The leadership struggle at Lulu is likely to warp the company’s ability to innovate and respond to trends in the near term. Into this void, I expect cult favorite running brands Bandit, Satisfy and Tracksmith to grow. Boston-based Tracksmith has catered to the New England-prep aesthetic for over a decade, while Bandit (based in Brooklyn) and Satisfy (from Paris) have become wealth and status signifiers among cosmopolitan run clubs on both sides of the Atlantic. While none are anywhere close to Lulu’s $10 billion in annual sales, they’re only gaining in consumer credibility.

The Fanatics Question

It’s been just over three years since Fanatics was valued at $31 billion. Since then, the company has expanded into sports betting and the fraught and frenetic world of prediction markets, complementing its existing businesses of selling sports jerseys and trading memorabilia. Fanatics founder and CEO Michael Rubin told Puck in October that the company is “in no rush” to go public, particularly as the sports betting arm is not yet profitable. The company secured $700 million in debt financing in September.

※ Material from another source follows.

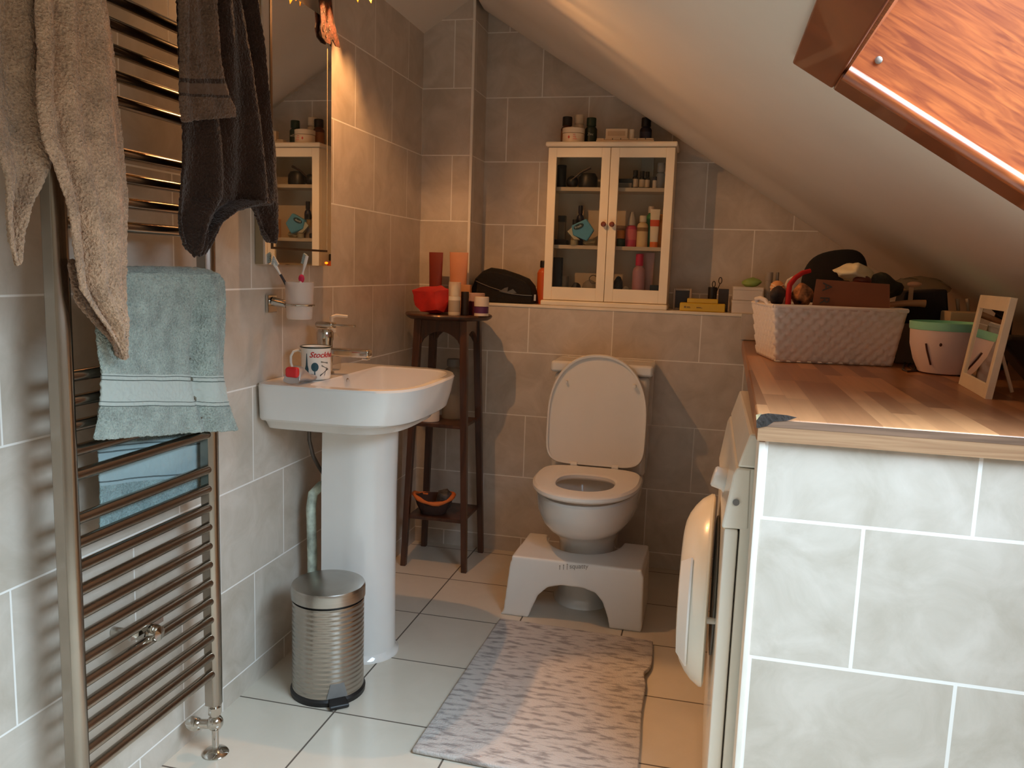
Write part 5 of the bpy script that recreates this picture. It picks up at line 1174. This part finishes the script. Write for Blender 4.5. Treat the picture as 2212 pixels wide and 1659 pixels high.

Meanwhile, Fanatics has competition in the licensed apparel division. Sports behemoths like the International Olympic Committee and the NFL are inking deals with Abercrombie & Fitch and Lululemon, while U.S. Ski & Snowboard announced a collaboration with J.Crew ahead of next month’s Winter Olympics in Milano Cortina. Those deals indicate that major sports institutions are thinking creatively about their customer base beyond the mesh jersey-wearing sports bar clientele.

All that said, I’m still betting 2026 will be the year of Fanatics’s long-awaited IPO. Its private equity backers are itching for an exit. And regardless of who wins the AI race, investors will be hungry to diversify.